Return, unaltered, every line from the beginning of the material below up to and including the one with "mb = MB(); mb.box(-0.04, -0.02, 10.5, YB, 0, 0.145);".

§ **Provided data**:
══════

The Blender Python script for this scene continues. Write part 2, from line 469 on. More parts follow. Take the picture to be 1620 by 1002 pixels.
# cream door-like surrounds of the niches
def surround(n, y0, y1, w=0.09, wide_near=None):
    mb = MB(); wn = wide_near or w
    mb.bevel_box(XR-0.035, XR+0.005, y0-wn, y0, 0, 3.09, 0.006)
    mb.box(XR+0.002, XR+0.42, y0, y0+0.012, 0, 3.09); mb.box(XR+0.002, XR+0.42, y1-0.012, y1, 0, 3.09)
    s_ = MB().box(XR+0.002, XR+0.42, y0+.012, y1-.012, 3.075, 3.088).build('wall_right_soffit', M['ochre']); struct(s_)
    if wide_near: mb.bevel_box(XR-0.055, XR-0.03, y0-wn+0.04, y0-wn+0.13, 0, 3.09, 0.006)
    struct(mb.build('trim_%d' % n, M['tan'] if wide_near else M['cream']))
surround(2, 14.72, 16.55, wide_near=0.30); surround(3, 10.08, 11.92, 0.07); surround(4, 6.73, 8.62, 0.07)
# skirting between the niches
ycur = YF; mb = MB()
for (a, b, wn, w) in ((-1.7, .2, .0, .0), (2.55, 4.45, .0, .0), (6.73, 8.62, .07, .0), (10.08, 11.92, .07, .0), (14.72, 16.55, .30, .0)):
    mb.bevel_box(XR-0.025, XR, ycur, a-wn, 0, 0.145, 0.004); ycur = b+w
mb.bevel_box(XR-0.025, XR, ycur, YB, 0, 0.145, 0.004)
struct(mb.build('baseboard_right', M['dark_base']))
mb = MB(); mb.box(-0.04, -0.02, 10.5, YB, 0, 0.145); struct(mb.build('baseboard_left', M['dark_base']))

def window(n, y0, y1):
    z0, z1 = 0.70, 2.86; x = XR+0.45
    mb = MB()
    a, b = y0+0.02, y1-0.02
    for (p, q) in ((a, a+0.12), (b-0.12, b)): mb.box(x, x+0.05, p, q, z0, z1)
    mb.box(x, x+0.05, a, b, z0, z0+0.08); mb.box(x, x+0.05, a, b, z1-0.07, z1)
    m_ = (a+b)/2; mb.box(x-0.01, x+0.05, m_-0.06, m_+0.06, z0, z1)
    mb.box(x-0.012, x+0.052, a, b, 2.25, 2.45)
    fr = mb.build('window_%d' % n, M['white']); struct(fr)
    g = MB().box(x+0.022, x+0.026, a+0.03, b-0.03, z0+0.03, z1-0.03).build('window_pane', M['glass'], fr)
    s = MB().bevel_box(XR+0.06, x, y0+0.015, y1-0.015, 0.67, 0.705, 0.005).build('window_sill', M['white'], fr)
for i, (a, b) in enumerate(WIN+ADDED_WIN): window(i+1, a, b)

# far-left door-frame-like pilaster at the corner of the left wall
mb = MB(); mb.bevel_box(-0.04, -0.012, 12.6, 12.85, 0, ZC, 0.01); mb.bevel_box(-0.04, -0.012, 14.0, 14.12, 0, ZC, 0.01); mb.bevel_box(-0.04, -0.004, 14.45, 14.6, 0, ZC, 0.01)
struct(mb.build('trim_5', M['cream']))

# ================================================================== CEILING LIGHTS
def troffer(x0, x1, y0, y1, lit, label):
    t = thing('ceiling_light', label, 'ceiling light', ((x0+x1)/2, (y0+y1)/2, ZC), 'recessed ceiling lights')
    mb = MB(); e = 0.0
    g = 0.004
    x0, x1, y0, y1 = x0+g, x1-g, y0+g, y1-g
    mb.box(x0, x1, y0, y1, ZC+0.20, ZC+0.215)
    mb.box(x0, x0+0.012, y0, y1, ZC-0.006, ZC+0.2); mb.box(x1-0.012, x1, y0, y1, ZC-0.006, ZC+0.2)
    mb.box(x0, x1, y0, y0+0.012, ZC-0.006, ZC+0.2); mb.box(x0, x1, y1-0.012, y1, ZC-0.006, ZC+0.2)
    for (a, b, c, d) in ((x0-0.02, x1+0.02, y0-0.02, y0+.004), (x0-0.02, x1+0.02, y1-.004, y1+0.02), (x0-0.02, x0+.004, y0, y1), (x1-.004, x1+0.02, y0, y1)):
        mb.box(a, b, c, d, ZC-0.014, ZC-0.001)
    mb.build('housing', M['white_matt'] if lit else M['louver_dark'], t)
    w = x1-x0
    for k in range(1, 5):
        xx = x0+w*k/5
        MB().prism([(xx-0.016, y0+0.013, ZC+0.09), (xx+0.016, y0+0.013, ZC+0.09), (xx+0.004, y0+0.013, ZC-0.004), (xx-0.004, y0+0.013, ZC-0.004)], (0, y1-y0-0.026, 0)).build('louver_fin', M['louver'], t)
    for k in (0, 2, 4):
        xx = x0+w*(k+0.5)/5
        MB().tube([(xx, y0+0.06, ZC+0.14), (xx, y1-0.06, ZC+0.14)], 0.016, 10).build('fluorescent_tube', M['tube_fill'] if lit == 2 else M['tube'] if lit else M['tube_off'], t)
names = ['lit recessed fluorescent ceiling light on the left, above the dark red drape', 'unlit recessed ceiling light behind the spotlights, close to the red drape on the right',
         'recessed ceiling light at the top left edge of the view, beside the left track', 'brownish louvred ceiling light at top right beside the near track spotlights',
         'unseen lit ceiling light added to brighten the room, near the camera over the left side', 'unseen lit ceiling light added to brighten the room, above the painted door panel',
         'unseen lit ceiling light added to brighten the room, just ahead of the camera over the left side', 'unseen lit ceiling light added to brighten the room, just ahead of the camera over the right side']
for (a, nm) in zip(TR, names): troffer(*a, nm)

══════

§ **Problem solution**:
The Blender Python script for this scene continues. Write part 2, from line 469 on. More parts follow. Take the picture to be 1620 by 1002 pixels.
# cream door-like surrounds of the niches
def surround(n, y0, y1, w=0.09, wide_near=None):
    mb = MB(); wn = wide_near or w
    mb.bevel_box(XR-0.035, XR+0.005, y0-wn, y0, 0, 3.09, 0.006)
    mb.box(XR+0.002, XR+0.42, y0, y0+0.012, 0, 3.09); mb.box(XR+0.002, XR+0.42, y1-0.012, y1, 0, 3.09)
    s_ = MB().box(XR+0.002, XR+0.42, y0+.012, y1-.012, 3.075, 3.088).build('wall_right_soffit', M['ochre']); struct(s_)
    if wide_near: mb.bevel_box(XR-0.055, XR-0.03, y0-wn+0.04, y0-wn+0.13, 0, 3.09, 0.006)
    struct(mb.build('trim_%d' % n, M['tan'] if wide_near else M['cream']))
surround(2, 14.72, 16.55, wide_near=0.30); surround(3, 10.08, 11.92, 0.07); surround(4, 6.73, 8.62, 0.07)
# skirting between the niches
ycur = YF; mb = MB()
for (a, b, wn, w) in ((-1.7, .2, .0, .0), (2.55, 4.45, .0, .0), (6.73, 8.62, .07, .0), (10.08, 11.92, .07, .0), (14.72, 16.55, .30, .0)):
    mb.bevel_box(XR-0.025, XR, ycur, a-wn, 0, 0.145, 0.004); ycur = b+w
mb.bevel_box(XR-0.025, XR, ycur, YB, 0, 0.145, 0.004)
struct(mb.build('baseboard_right', M['dark_base']))
mb = MB(); mb.box(-0.04, -0.02, 10.5, YB, 0, 0.145); struct(mb.build('baseboard_left', M['dark_base']))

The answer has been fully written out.